▶ _MATERIAL SUPPLIED_:
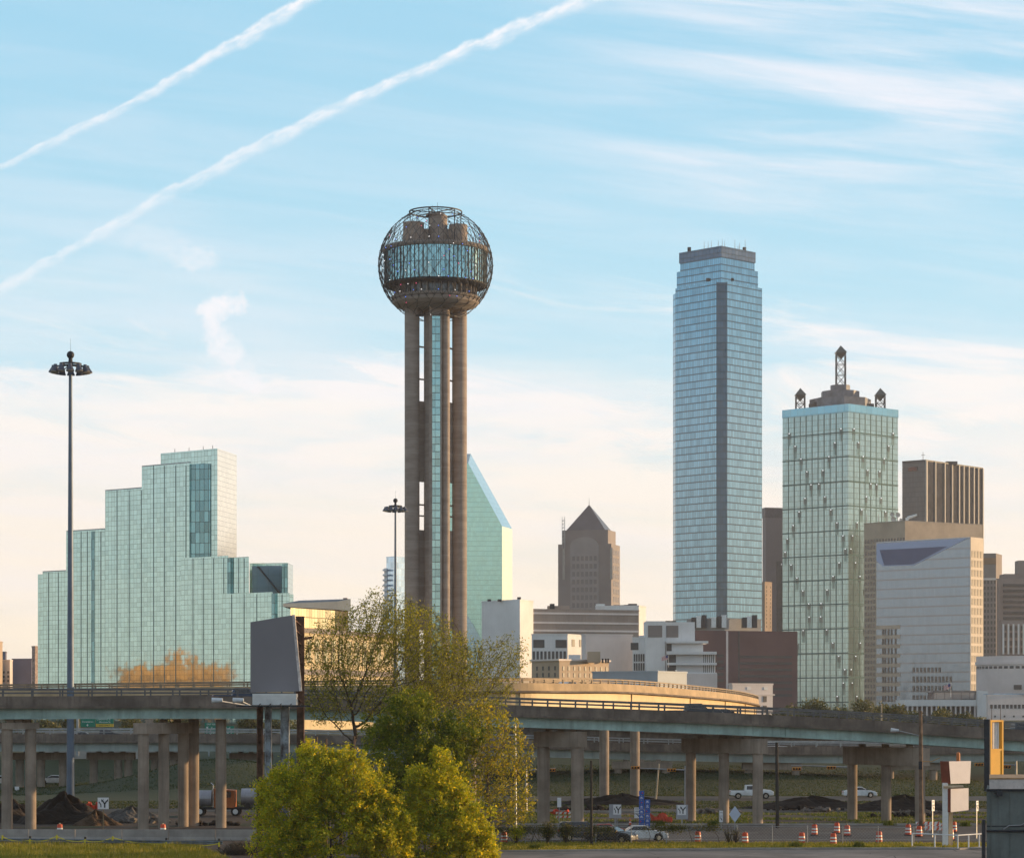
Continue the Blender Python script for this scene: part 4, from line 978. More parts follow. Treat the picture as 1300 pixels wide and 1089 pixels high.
# brown banded long block
T_, q, zt = box_building('banded_block', 'long brown block with pale horizontal bands right of the windowless white block', 674, 676.5, 811, 774, 1095, 4, 16, brn)
N, Rr, Bk, L = q; bm = MB(); d = (Rr-N).normalized(); n = Vector((d.y, -d.x))
for py in (776, 788, 798): z = Z(py, 1095); bm.prism([N+n*.3, Rr+n*.3, Rr-n*.1, N-n*.1], z-1.1, z-.3)
part('facade_bands', bm, wst2, T_)
part('roof_plant', MB().box(X(695, 1130), X(723, 1130), 1128, 1140, zt-4, Z(769, 1130)), brn, T_); part('roof_plant', MB().box(X(698, 1128), X(704, 1128), 1127, 1132, zt-4, Z(766.5, 1130)), dsteel, T_)
T_, q, zt = box_building('stair_tower_block', 'slim white stair tower with a plant roof at the end of the brown banded block', 756, 811, 820, 769.5, 1160, 6, 12, wst)
for px, w_ in ((762, 2), (772, 1.2), (786, 2.4), (796, 1.5), (803, 2)): part('roof_unit', MB().box(X(px, 1168)-w_, X(px, 1168)+w_, 1166, 1170, zt, zt+rnd.uniform(.6, 1.6)), dsteel if px > 770 else white, T_)
# arcade block with large openings
T_, q, zt = box_building('arcade_block', 'white stone block with big dark openings above narrow ones', 675, 720.5, 744, 806, 1040, -1, 14, wst)
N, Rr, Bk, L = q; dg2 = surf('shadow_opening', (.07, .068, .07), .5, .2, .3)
wins(T_, L, N, .20, .82, 2, [Z(817, 1040)], 4.6, 3.3, dg2, 'opening'); wins(T_, L, N, .06, .92, 9, [Z(832, 1040)], .95, 3.6, dg2)
wins(T_, N, Rr, .3, .7, 2, [Z(816, 1045)], 2.4, 3, dg2, 'side_opening')
T_, q, zt = box_building('plain_block', 'plain pale pink stone block behind the old tan building', 738, 743.5, 803, 806, 1020, 6, 7, wst2)
T_, q, zt = box_building('colonnade_block', 'pale stone block with tall paired window bays left of the flag', 803, 829.5, 834, 810, 1010, 3, 8, wst)
N, Rr, Bk, L = q
wins(T_, L, N, .10, .80, 2, [Z(820, 1010)], 3.2, 2.9, dg2, 'opening'); wins(T_, L, N, .10, .86, 8, [Z(834.5, 1010), Z(846, 1010)], .62, 3.0, dg2)
# old tan building with the low sun on its right side
T_, q, zt = box_building('old_tan_building', 'small old tan building with rows of little dark windows, its right side sunlit', 675, 710, 773, 840, 905, 14, 26, tan2)
N, Rr, Bk, L = q; part('cornice', MB().prism(inset(q, -.9), zt+.5, zt+1.1), wst2, T_)
wins(T_, N, Rr, .08, .95, 9, [Z(848, 905), Z(856.5, 905), Z(865, 905)], 1.15, 1.6, dg2); wins(T_, L, N, .2, .85, 4, [Z(848, 910), Z(856.5, 910)], .9, 1.5, dg2, 'side_window')
part('penthouse', MB().box(X(746, 915), X(762, 915), 914, 921, zt, Z(827, 915)), tan2, T_); part('penthouse', MB().box(X(722, 922), X(737, 922), 920, 926, zt, Z(831, 922)), wst, T_)
for px in (765, 769, 772): part('chimney', MB().box(X(px, 926)-.35, X(px, 926)+.35, 925, 926, zt, zt+1.6), dsteel, T_)
# low blue grey roof
T_, q, zt = box_building('low_grey_building', 'low blue grey flat building right behind the flyover rail', 752, 835, 872, 853.5, 780, 8, 14, surf('blue_grey_panel', (.30, .36, .42), .6, .06, .1))
for px in (835, 858): part('roof_lamp', MB().ball((X(px, 781), 781, zt+.6), .28), white, T_)
# terraced white building with flag
def terraced():
    Y = 1000; T_ = thing('terraced_building', 'white terraced building with overhanging balconies and ranks of narrow windows', 'building', (X(860, Y), Y+12, 0))
    def bl(name, p0, p1, y0, y1, ya, yb, mat=wst): return part(name, MB().box(X(p0, Y), X(p1, Y), Y+ya, Y+yb, Z(y1, Y), Z(y0, Y)), mat, T_)
    bl('tower_block', 820.5, 845, 788, 900, 2, 20); bl('tower_block', 845.01, 883, 789, 900, 4, 24); bl('lower_wall', 846, 893, 816.5, 900, 1.5, 20)
    bl('terrace_slab', 845.5, 899, 813.5, 816.3, -1, 18); bl('terrace_slab', 846.5, 909.5, 827, 830.5, -1.5, 18); bl('terrace_slab', 846.5, 909.5, 841, 844, -1.7, 18); bl('terrace_slab', 843, 909.5, 853.5, 862, -2.2, 18)
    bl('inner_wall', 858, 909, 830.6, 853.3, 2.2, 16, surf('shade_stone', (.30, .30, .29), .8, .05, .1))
    for p0, p1, y0, y1, yo in ((823, 841, 793.5, 808.5, 1.9), (846.5, 862, 793.5, 808.5, 3.9)): part('louvre_panel', MB().box(X(p0, Y), X(p1, Y), Y+yo-.1, Y+yo+.2, Z(y1, Y), Z(y0, Y)), taupe, T_)
    its = []
    for i in range(20):
        for yy in (836, 848): its.append((X(860+i*2.5, Y), Y+1.6, Z(yy, Y), 0, 1, 1))
    many('fin', T_, its, MB().box(-.17, .17, -.5, .5, -1.65, 1.65), wst)
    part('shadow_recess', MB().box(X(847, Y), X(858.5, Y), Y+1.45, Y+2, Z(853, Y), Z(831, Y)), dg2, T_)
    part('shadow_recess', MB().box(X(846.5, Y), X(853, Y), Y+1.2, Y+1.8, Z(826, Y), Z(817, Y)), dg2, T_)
    bl('podium', 868, 909.5, 855, 900, -4, 18, wst2)
    for px in (848, 855): part('roof_unit', MB().box(X(px, Y+14)-1, X(px, Y+14)+1, Y+12, Y+15, Z(789, Y), Z(786.5, Y)), dsteel, T_)
    return T_
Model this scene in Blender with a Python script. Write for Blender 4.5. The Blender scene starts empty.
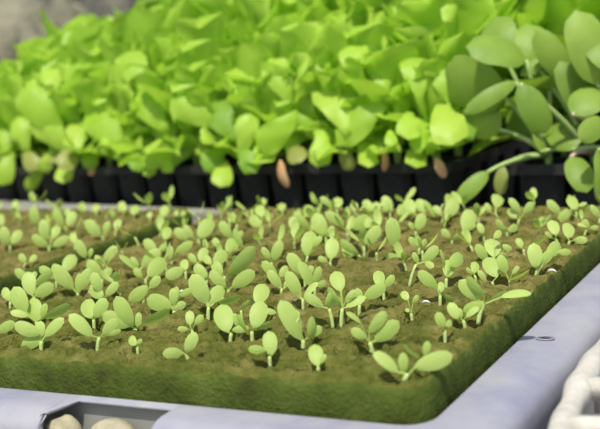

▶ _EXERCISE_:
Go through the listing above and write it all out exactly, leaving out any picture.

▶ _SOLUTION TO THIS EXERCISE_:
Continue the Blender Python script for this scene: part 4, from line 978. More parts follow. Treat the picture as 1300 pixels wide and 1089 pixels high.
# brown banded long block
T_, q, zt = box_building('banded_block', 'long brown block with pale horizontal bands right of the windowless white block', 674, 676.5, 811, 774, 1095, 4, 16, brn)
N, Rr, Bk, L = q; bm = MB(); d = (Rr-N).normalized(); n = Vector((d.y, -d.x))
for py in (776, 788, 798): z = Z(py, 1095); bm.prism([N+n*.3, Rr+n*.3, Rr-n*.1, N-n*.1], z-1.1, z-.3)
part('facade_bands', bm, wst2, T_)
part('roof_plant', MB().box(X(695, 1130), X(723, 1130), 1128, 1140, zt-4, Z(769, 1130)), brn, T_); part('roof_plant', MB().box(X(698, 1128), X(704, 1128), 1127, 1132, zt-4, Z(766.5, 1130)), dsteel, T_)
T_, q, zt = box_building('stair_tower_block', 'slim white stair tower with a plant roof at the end of the brown banded block', 756, 811, 820, 769.5, 1160, 6, 12, wst)
for px, w_ in ((762, 2), (772, 1.2), (786, 2.4), (796, 1.5), (803, 2)): part('roof_unit', MB().box(X(px, 1168)-w_, X(px, 1168)+w_, 1166, 1170, zt, zt+rnd.uniform(.6, 1.6)), dsteel if px > 770 else white, T_)
# arcade block with large openings
T_, q, zt = box_building('arcade_block', 'white stone block with big dark openings above narrow ones', 675, 720.5, 744, 806, 1040, -1, 14, wst)
N, Rr, Bk, L = q; dg2 = surf('shadow_opening', (.07, .068, .07), .5, .2, .3)
wins(T_, L, N, .20, .82, 2, [Z(817, 1040)], 4.6, 3.3, dg2, 'opening'); wins(T_, L, N, .06, .92, 9, [Z(832, 1040)], .95, 3.6, dg2)
wins(T_, N, Rr, .3, .7, 2, [Z(816, 1045)], 2.4, 3, dg2, 'side_opening')
T_, q, zt = box_building('plain_block', 'plain pale pink stone block behind the old tan building', 738, 743.5, 803, 806, 1020, 6, 7, wst2)
T_, q, zt = box_building('colonnade_block', 'pale stone block with tall paired window bays left of the flag', 803, 829.5, 834, 810, 1010, 3, 8, wst)
N, Rr, Bk, L = q
wins(T_, L, N, .10, .80, 2, [Z(820, 1010)], 3.2, 2.9, dg2, 'opening'); wins(T_, L, N, .10, .86, 8, [Z(834.5, 1010), Z(846, 1010)], .62, 3.0, dg2)
# old tan building with the low sun on its right side
T_, q, zt = box_building('old_tan_building', 'small old tan building with rows of little dark windows, its right side sunlit', 675, 710, 773, 840, 905, 14, 26, tan2)
N, Rr, Bk, L = q; part('cornice', MB().prism(inset(q, -.9), zt+.5, zt+1.1), wst2, T_)
wins(T_, N, Rr, .08, .95, 9, [Z(848, 905), Z(856.5, 905), Z(865, 905)], 1.15, 1.6, dg2); wins(T_, L, N, .2, .85, 4, [Z(848, 910), Z(856.5, 910)], .9, 1.5, dg2, 'side_window')
part('penthouse', MB().box(X(746, 915), X(762, 915), 914, 921, zt, Z(827, 915)), tan2, T_); part('penthouse', MB().box(X(722, 922), X(737, 922), 920, 926, zt, Z(831, 922)), wst, T_)
for px in (765, 769, 772): part('chimney', MB().box(X(px, 926)-.35, X(px, 926)+.35, 925, 926, zt, zt+1.6), dsteel, T_)
# low blue grey roof
T_, q, zt = box_building('low_grey_building', 'low blue grey flat building right behind the flyover rail', 752, 835, 872, 853.5, 780, 8, 14, surf('blue_grey_panel', (.30, .36, .42), .6, .06, .1))
for px in (835, 858): part('roof_lamp', MB().ball((X(px, 781), 781, zt+.6), .28), white, T_)
# terraced white building with flag
def terraced():
    Y = 1000; T_ = thing('terraced_building', 'white terraced building with overhanging balconies and ranks of narrow windows', 'building', (X(860, Y), Y+12, 0))
    def bl(name, p0, p1, y0, y1, ya, yb, mat=wst): return part(name, MB().box(X(p0, Y), X(p1, Y), Y+ya, Y+yb, Z(y1, Y), Z(y0, Y)), mat, T_)
    bl('tower_block', 820.5, 845, 788, 900, 2, 20); bl('tower_block', 845.01, 883, 789, 900, 4, 24); bl('lower_wall', 846, 893, 816.5, 900, 1.5, 20)
    bl('terrace_slab', 845.5, 899, 813.5, 816.3, -1, 18); bl('terrace_slab', 846.5, 909.5, 827, 830.5, -1.5, 18); bl('terrace_slab', 846.5, 909.5, 841, 844, -1.7, 18); bl('terrace_slab', 843, 909.5, 853.5, 862, -2.2, 18)
    bl('inner_wall', 858, 909, 830.6, 853.3, 2.2, 16, surf('shade_stone', (.30, .30, .29), .8, .05, .1))
    for p0, p1, y0, y1, yo in ((823, 841, 793.5, 808.5, 1.9), (846.5, 862, 793.5, 808.5, 3.9)): part('louvre_panel', MB().box(X(p0, Y), X(p1, Y), Y+yo-.1, Y+yo+.2, Z(y1, Y), Z(y0, Y)), taupe, T_)
    its = []
    for i in range(20):
        for yy in (836, 848): its.append((X(860+i*2.5, Y), Y+1.6, Z(yy, Y), 0, 1, 1))
    many('fin', T_, its, MB().box(-.17, .17, -.5, .5, -1.65, 1.65), wst)
    part('shadow_recess', MB().box(X(847, Y), X(858.5, Y), Y+1.45, Y+2, Z(853, Y), Z(831, Y)), dg2, T_)
    part('shadow_recess', MB().box(X(846.5, Y), X(853, Y), Y+1.2, Y+1.8, Z(826, Y), Z(817, Y)), dg2, T_)
    bl('podium', 868, 909.5, 855, 900, -4, 18, wst2)
    for px in (848, 855): part('roof_unit', MB().box(X(px, Y+14)-1, X(px, Y+14)+1, Y+12, Y+15, Z(789, Y), Z(786.5, Y)), dsteel, T_)
    return T_
Model this scene in Blender with a Python script. Write for Blender 4.5. The Blender scene starts empty.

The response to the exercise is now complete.